Re: [PATCH] posix-cpu-timers: use u64 multiplication in update_rlimit_cpu()
From: Zhan Xusheng
Date: Tue Jun 16 2026 - 11:52:22 EST
From: Zhan Xusheng <zhanxusheng1024@xxxxxxxxx>
* Ingo Molnar <mingo@xxxxxxxxxx> wrote:
> Wouldn't it be more robust to define NSEC_PER_SEC not as 1000000000L,
> but 1000000000LL? (Together with sorting out the inevitable side
> effects.) Ie. in any logic that uses NSEC_PER_SEC multiplication we
> should default to 64-bit arithmetics and not silent truncation to
> 32-bit width. With that we could remove a number of '(u64)' forced
> type conversions as well.
Agreed, that would be a more robust long-term solution.
I tried it locally and did an i386 allmodconfig build to see what falls
out.
The most interesting thing it immediately exposes is a genuine 32-bit
truncation bug: drivers/scsi/lpfc uses
60 * NSEC_PER_SEC
in an unsigned long, which should be 60000000000 but is silently
truncated to 4165425152 on 32-bit today.
Beyond that, switching NSEC_PER_SEC to LL falls into three classes:
- ~7 -Wformat fixups where %lu/%ld now receive long long, e.g.
fs/proc/uptime.c, drivers/ata/libata-transport.c,
drivers/scsi/scsi_debug.c, i915 backlight, meson-ir-tx.
- the lpfc-style constant truncation above.
- the bulk: ~79 files with expressions like x * NSEC_PER_SEC / var.

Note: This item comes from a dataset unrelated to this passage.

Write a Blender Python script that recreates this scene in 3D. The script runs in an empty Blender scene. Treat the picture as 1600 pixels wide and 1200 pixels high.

These currently stay in 32-bit arithmetic (and silently truncate
when the product exceeds 32 bits); with LL they become 64-bit
divisions and pull in __divdi3/__udivdi3, i.e. a link failure on
32-bit until converted to div_u64()/do_div(). They span drivers/iio,
spi, pwm, net, mtd, gpu, ... plus a few core files (kernel/time,
kernel/events, net/core). (i386 only here; arm would add
__aeabi_ldivmod and possibly more.)
So it's really a multi-subsystem cleanup series rather than a single
macro change. My inclination would be to fix the affected call sites
first (including the truncation cases), then flip NSEC_PER_SEC to LL
once the tree builds cleanly on 32-bit.
The same likely applies to the sibling constants (USEC_PER_SEC,
NSEC_PER_MSEC, ...), so it may be worth treating as a broader cleanup.